Conrad, I agree – this objection should be directed at the other side in this debate.
The great thing about the happiness literature is that it reminds
us, through its absurdities, that there is no meaningful way to
compare the utility of different people.
The objection to happiness measures that convinces me is the homeostasis argument – that it would be evolutionarily disastrous for a species not to be dissatisfied, and that we have therefore a mechanism that reclassifies any level of happiness upward or downward until it fits into the optimum belt for vigorous activity.
Layard hasn’t read Arrow’s Theorem, and it makes me sick.

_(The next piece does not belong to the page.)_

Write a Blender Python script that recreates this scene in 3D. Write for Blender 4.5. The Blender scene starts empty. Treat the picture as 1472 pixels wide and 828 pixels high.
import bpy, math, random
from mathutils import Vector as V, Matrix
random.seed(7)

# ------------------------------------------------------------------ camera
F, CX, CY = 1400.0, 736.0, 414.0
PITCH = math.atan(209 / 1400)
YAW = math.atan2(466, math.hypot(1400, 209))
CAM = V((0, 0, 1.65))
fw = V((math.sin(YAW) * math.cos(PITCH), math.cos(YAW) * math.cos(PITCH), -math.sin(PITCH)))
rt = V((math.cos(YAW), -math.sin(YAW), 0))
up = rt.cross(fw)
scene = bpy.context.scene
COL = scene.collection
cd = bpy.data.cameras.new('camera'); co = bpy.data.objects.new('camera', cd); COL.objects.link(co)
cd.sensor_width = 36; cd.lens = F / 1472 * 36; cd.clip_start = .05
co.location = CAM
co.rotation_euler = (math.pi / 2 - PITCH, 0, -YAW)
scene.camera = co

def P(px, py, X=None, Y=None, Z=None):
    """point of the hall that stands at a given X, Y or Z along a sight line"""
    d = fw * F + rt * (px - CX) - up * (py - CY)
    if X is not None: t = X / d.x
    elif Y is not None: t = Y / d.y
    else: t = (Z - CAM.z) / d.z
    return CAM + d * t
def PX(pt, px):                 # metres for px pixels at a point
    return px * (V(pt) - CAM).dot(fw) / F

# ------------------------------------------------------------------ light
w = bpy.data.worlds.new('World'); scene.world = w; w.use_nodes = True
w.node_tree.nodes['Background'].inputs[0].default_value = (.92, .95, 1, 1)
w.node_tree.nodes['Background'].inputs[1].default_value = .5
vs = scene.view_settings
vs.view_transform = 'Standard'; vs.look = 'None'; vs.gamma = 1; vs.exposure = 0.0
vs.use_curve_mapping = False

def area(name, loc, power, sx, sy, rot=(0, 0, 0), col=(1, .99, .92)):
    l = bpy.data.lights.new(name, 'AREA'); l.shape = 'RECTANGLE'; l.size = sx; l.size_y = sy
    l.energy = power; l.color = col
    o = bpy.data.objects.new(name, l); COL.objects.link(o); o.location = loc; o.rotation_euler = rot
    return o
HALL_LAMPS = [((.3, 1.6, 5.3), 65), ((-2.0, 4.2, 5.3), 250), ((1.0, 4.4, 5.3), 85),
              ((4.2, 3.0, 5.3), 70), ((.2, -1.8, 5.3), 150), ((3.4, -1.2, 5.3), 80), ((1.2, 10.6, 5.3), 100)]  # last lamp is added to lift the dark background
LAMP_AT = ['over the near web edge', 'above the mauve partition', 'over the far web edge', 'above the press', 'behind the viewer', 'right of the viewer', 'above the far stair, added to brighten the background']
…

Not so long ago I read Robert Lane’s book, The Loss of Happiness in Western Market Economies. From his findings, and my own experiences, I disagree with you. You seem to be implying that people assess their level of happiness by comparing themselves to those around them. From memory, Lane was not saying that people assess their happiness level in that way. In fact, one finding that struck me was people’s inability to accurately assess the guy next door’s level of happiness. Lane cited this as one of the reasons why most people assume that the rich are happier than they are!
I would have to dip into this library book to check up on things. Are there other books on the subject that are worth reading, because it seems like an interesting area of research?
Didn’t Robert Putnam mine a lot of data to compare social capital (and happiness) between States in the USA, finding a weak and declining correlation between material wealth and happiness?